-- Begin --

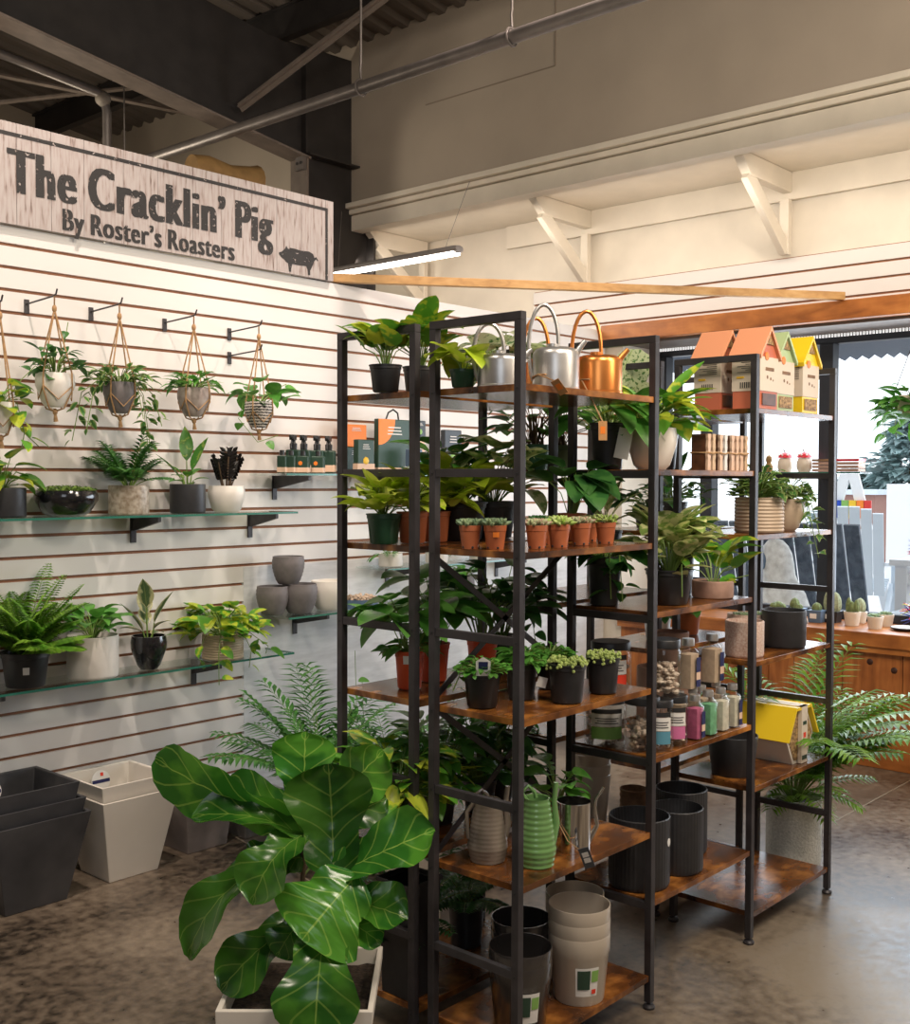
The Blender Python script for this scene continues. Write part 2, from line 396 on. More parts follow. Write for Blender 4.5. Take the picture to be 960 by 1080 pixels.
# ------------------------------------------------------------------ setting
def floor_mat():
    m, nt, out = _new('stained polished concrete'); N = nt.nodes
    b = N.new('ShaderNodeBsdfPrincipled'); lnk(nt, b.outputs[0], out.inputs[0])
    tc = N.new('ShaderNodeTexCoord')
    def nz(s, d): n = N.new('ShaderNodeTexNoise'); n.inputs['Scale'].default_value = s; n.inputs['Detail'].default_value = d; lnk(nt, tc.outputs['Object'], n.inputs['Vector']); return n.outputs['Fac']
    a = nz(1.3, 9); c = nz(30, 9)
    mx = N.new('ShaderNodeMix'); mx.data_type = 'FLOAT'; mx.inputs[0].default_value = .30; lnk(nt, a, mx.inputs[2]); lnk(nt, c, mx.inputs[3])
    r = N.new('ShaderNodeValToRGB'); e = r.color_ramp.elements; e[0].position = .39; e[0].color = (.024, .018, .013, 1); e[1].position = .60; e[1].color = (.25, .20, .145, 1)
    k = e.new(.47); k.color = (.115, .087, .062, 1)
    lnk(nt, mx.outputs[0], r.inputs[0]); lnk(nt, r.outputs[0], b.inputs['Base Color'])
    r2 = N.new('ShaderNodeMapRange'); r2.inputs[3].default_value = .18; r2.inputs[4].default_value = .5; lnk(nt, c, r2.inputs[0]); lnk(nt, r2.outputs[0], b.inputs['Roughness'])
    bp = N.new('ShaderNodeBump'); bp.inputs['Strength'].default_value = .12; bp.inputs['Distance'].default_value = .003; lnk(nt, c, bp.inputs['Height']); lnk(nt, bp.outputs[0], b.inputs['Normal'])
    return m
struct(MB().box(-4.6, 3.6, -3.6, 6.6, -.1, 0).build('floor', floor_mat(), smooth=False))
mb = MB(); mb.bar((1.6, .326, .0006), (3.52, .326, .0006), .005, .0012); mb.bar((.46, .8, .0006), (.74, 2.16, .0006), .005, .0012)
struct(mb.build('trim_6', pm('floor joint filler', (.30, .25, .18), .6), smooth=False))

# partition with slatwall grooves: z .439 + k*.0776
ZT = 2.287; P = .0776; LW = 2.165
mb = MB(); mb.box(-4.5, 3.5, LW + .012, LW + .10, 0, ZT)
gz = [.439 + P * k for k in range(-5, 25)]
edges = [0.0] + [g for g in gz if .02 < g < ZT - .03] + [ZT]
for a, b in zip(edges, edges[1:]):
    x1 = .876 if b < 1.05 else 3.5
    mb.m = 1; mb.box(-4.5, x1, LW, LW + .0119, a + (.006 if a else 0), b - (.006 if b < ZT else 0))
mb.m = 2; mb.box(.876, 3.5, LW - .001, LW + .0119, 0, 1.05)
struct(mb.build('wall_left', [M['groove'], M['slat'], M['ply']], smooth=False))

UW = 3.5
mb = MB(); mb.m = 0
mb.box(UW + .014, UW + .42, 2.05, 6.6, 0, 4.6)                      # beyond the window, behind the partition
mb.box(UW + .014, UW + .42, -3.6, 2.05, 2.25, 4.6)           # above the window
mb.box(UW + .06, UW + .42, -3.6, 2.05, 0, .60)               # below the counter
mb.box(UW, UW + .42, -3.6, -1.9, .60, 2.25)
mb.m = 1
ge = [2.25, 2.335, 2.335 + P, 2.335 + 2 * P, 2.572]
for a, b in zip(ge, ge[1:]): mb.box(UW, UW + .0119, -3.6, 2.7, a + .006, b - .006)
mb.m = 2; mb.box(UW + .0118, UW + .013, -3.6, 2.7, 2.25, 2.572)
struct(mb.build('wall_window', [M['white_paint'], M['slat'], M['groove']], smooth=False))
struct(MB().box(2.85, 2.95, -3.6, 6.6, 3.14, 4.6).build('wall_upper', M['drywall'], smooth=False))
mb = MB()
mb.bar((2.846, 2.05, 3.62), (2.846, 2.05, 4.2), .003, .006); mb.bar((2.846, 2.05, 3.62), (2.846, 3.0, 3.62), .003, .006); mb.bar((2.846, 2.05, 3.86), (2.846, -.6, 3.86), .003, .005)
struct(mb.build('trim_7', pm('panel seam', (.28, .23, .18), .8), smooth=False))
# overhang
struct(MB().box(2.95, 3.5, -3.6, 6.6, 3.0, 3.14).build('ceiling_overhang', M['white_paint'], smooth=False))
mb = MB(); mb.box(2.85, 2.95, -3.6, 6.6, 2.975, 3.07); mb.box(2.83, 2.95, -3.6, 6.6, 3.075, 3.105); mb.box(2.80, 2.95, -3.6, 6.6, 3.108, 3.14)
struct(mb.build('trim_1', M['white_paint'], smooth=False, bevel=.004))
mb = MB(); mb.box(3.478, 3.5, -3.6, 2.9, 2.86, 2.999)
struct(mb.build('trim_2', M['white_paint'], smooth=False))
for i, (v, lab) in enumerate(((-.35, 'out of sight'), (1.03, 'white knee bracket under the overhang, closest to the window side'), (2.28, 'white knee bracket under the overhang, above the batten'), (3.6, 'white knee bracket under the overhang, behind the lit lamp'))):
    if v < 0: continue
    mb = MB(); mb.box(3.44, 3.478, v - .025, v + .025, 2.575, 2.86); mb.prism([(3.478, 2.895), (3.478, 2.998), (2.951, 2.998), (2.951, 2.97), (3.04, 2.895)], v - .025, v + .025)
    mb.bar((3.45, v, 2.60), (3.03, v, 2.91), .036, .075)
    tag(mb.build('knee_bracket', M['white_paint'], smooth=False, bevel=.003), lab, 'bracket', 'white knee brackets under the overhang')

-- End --
-- Begin --

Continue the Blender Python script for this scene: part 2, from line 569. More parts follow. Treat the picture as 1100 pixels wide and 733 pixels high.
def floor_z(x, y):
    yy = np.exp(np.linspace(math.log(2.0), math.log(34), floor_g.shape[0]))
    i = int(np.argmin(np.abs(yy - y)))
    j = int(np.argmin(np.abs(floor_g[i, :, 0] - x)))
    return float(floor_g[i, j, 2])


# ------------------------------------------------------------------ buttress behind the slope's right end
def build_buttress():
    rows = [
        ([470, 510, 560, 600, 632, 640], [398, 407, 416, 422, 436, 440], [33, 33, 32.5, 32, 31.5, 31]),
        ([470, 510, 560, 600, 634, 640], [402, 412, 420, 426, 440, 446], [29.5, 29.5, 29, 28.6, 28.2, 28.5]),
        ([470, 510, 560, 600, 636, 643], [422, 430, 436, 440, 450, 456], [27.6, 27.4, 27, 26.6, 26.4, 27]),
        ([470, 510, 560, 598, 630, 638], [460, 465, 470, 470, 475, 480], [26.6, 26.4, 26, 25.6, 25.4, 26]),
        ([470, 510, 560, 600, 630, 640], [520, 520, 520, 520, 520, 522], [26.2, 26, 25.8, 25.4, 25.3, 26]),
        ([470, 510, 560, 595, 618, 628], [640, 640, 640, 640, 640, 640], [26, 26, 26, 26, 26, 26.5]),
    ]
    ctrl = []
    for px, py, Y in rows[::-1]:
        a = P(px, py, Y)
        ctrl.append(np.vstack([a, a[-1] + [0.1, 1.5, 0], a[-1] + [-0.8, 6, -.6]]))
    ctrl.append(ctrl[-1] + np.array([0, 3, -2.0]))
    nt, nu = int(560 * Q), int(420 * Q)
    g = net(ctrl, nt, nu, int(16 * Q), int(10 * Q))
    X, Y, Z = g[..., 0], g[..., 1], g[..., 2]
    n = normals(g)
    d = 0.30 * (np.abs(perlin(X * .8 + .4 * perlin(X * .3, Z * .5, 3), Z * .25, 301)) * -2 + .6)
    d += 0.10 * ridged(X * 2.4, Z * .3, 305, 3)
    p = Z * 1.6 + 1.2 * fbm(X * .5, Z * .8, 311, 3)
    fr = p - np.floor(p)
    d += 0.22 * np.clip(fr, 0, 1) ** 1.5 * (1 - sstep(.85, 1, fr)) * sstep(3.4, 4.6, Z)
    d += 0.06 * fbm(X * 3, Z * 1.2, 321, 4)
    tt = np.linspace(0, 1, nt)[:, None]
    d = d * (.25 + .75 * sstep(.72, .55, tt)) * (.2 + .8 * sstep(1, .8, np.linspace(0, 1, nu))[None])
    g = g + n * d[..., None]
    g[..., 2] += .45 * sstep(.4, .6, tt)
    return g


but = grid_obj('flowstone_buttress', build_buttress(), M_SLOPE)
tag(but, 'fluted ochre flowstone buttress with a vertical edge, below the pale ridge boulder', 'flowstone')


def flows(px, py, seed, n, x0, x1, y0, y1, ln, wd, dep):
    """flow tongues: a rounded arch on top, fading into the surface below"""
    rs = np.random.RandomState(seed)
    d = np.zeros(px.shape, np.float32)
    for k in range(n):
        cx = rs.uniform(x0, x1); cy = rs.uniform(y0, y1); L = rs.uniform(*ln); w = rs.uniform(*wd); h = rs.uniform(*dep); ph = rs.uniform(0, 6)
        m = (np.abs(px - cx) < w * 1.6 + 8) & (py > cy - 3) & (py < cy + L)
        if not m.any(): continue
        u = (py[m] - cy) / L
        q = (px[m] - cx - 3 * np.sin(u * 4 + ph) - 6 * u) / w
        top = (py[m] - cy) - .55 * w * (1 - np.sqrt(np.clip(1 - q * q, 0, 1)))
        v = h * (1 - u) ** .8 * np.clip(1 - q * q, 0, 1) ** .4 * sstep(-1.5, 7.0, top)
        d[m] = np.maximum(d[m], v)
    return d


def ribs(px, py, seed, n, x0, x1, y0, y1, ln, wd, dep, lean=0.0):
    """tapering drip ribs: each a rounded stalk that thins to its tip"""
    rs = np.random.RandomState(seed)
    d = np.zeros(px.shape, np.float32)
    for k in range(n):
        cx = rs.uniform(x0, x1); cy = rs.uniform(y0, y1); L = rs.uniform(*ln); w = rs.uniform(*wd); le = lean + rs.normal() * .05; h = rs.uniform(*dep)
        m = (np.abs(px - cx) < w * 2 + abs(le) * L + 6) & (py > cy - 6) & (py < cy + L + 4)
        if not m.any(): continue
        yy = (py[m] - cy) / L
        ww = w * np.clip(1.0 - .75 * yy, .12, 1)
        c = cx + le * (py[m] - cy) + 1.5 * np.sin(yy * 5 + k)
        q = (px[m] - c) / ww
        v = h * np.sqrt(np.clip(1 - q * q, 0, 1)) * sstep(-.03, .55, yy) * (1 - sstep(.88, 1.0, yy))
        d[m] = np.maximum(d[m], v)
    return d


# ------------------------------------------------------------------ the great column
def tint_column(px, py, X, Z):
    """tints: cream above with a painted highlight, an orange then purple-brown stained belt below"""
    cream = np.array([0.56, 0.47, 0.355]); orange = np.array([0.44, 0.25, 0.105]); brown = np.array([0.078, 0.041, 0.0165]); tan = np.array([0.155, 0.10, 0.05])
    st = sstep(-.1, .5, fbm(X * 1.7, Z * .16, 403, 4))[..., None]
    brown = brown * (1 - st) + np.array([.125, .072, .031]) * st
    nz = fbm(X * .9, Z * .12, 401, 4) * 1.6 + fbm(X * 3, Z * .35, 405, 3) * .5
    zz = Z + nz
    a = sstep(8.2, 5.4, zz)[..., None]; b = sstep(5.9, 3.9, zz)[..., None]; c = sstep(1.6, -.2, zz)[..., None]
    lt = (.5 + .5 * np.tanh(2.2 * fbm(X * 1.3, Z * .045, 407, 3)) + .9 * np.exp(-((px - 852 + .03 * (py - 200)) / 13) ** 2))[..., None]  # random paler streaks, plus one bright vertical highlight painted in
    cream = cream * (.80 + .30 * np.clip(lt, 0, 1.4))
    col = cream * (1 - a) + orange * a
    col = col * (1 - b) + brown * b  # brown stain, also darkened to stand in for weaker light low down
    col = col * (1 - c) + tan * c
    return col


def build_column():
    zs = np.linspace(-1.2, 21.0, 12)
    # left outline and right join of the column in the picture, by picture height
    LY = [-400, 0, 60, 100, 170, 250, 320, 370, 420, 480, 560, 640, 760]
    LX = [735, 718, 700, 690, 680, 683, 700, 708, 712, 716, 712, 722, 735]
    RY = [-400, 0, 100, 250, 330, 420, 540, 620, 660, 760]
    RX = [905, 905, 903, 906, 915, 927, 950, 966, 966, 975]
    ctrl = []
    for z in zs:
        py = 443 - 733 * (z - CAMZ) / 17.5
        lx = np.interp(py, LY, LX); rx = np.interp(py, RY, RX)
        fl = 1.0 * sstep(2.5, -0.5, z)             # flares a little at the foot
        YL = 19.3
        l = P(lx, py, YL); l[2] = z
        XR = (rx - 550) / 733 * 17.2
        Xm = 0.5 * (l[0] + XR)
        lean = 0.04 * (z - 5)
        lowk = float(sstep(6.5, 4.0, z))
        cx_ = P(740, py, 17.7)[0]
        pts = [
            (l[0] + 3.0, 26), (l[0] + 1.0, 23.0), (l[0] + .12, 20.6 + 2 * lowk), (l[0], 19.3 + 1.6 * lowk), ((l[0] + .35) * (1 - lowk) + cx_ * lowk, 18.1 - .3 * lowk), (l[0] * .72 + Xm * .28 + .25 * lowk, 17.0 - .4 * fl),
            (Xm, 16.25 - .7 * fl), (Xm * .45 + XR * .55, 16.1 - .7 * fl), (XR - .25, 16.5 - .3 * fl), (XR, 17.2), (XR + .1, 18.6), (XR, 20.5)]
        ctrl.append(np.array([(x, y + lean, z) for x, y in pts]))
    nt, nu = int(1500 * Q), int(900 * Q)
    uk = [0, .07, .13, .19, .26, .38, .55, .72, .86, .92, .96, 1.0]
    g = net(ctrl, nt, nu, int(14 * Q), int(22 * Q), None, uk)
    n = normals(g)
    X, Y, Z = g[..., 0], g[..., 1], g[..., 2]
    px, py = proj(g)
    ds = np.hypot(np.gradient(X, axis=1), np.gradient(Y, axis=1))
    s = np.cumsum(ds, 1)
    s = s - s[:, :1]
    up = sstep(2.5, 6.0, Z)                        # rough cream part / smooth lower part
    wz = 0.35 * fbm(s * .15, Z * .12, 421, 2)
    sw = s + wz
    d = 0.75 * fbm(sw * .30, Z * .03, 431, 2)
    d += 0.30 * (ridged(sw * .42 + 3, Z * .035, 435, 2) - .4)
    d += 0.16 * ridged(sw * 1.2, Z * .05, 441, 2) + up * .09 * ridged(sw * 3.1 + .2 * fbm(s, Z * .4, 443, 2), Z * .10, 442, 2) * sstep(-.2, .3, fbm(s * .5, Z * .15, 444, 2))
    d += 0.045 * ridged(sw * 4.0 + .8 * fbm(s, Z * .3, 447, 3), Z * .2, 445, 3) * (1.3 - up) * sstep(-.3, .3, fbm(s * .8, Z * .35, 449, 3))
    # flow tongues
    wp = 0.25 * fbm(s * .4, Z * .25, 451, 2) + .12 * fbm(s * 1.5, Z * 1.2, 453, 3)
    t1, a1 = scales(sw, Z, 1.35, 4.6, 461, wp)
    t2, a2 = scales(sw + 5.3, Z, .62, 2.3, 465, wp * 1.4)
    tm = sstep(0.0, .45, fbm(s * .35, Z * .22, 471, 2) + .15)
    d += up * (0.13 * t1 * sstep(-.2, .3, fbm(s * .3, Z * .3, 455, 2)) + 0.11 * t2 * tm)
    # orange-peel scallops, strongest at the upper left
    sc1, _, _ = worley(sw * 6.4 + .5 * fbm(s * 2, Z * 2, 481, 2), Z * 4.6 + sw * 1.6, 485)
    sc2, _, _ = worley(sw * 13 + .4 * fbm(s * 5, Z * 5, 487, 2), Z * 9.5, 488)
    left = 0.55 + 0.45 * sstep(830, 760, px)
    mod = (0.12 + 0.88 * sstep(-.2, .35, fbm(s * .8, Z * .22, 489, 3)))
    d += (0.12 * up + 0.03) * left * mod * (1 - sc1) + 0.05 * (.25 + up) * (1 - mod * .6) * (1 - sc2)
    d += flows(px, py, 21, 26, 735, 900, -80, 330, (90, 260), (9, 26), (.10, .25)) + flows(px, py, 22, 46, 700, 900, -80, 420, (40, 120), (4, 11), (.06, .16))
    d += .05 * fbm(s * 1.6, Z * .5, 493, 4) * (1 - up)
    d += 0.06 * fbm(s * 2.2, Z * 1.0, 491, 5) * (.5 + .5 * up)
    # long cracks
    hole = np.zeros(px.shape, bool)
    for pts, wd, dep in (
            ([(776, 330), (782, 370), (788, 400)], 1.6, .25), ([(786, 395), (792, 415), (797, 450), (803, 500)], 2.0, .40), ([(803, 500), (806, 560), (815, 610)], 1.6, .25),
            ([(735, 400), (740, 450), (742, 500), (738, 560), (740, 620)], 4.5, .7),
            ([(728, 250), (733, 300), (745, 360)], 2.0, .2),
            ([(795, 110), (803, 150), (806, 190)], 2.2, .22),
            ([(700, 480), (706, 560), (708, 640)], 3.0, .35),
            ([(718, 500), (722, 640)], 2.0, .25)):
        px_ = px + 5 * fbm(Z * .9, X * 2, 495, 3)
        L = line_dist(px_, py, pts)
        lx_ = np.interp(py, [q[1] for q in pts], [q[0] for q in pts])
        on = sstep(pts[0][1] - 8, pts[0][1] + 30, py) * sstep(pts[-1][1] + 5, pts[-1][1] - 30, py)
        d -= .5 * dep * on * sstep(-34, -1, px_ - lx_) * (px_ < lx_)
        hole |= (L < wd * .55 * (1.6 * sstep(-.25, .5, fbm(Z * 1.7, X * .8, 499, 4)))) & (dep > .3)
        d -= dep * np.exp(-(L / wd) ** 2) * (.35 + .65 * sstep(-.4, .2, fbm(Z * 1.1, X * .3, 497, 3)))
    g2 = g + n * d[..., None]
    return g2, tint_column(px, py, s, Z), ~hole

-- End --
-- Begin --

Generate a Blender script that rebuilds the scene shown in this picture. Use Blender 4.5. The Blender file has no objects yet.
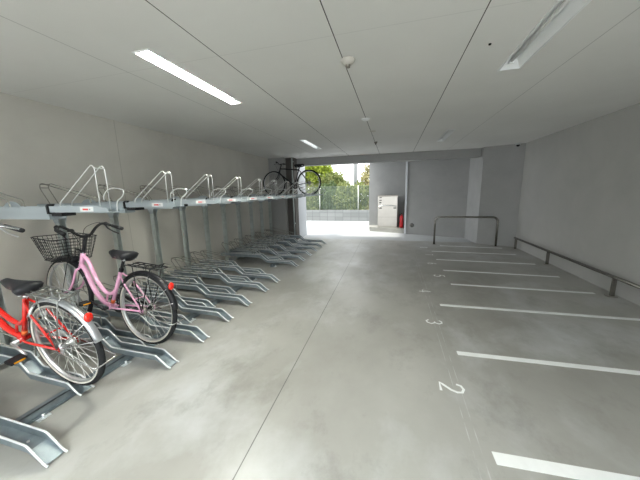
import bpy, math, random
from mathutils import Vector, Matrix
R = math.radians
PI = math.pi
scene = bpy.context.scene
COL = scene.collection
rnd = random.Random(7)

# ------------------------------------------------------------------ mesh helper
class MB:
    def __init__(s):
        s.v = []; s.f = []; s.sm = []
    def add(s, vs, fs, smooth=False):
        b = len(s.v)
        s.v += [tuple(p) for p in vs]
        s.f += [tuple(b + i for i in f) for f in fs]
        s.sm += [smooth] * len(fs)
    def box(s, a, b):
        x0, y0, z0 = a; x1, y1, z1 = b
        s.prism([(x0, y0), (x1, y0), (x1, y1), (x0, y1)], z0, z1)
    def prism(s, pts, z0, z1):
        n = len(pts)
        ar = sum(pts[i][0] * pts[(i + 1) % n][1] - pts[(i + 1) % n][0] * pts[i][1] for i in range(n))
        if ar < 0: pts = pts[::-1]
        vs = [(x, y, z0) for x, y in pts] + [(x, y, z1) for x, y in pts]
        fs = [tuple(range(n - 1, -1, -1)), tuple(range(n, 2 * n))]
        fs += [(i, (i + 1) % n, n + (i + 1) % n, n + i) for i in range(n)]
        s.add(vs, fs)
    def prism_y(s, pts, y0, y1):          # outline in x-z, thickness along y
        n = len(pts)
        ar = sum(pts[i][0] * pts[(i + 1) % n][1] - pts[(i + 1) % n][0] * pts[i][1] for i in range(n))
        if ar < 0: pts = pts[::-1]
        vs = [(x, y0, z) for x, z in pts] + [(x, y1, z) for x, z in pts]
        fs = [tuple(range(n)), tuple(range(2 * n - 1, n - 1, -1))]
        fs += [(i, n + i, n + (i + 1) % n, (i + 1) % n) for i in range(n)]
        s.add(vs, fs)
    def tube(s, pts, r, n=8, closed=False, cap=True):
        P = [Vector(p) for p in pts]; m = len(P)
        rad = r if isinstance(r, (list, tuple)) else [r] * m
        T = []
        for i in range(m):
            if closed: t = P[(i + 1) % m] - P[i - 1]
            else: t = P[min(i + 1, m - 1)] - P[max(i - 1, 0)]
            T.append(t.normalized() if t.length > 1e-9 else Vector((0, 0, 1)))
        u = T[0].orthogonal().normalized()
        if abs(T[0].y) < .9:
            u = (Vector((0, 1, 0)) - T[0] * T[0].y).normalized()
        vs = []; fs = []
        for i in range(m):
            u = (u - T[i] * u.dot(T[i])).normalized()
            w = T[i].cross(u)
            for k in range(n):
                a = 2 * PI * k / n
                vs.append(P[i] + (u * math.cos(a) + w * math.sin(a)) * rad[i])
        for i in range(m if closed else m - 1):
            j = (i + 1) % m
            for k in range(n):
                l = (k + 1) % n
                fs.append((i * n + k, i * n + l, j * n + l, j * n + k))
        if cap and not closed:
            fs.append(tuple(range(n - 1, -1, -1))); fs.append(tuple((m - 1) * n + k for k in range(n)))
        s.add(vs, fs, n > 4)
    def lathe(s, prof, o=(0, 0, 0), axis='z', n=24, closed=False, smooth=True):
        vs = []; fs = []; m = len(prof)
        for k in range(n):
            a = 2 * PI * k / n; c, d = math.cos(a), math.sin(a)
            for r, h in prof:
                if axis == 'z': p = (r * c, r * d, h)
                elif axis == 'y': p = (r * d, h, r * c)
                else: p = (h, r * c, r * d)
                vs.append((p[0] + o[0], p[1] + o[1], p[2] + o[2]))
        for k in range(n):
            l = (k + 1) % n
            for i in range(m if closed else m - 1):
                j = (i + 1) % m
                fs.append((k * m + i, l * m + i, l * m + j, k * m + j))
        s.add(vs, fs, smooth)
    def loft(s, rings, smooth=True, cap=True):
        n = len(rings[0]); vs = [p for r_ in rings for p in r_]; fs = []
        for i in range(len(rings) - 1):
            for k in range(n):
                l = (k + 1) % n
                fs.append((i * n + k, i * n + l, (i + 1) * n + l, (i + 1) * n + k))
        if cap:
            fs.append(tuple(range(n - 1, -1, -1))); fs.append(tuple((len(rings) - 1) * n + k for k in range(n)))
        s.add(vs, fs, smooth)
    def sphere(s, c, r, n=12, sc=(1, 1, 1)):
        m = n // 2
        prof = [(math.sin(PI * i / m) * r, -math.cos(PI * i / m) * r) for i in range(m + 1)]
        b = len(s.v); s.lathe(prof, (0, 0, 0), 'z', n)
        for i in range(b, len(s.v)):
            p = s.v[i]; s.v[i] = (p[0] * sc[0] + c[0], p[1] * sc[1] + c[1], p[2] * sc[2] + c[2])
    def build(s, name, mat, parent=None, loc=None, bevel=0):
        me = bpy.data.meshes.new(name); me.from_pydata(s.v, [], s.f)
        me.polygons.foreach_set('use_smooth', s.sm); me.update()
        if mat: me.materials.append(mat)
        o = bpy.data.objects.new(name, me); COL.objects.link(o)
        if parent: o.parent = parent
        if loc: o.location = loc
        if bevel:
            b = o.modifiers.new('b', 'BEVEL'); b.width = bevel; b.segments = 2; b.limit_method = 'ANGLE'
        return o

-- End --

* [Brief]
Repeat the lines between those holding "Generate a Blender" and "rnd = random.Random(7)", inclusive. Pictures stay out.

* [Problem solution]
Generate a Blender script that rebuilds the scene shown in this picture. Use Blender 4.5. The Blender file has no objects yet.
import bpy, math, random
from mathutils import Vector, Matrix
R = math.radians
PI = math.pi
scene = bpy.context.scene
COL = scene.collection
rnd = random.Random(7)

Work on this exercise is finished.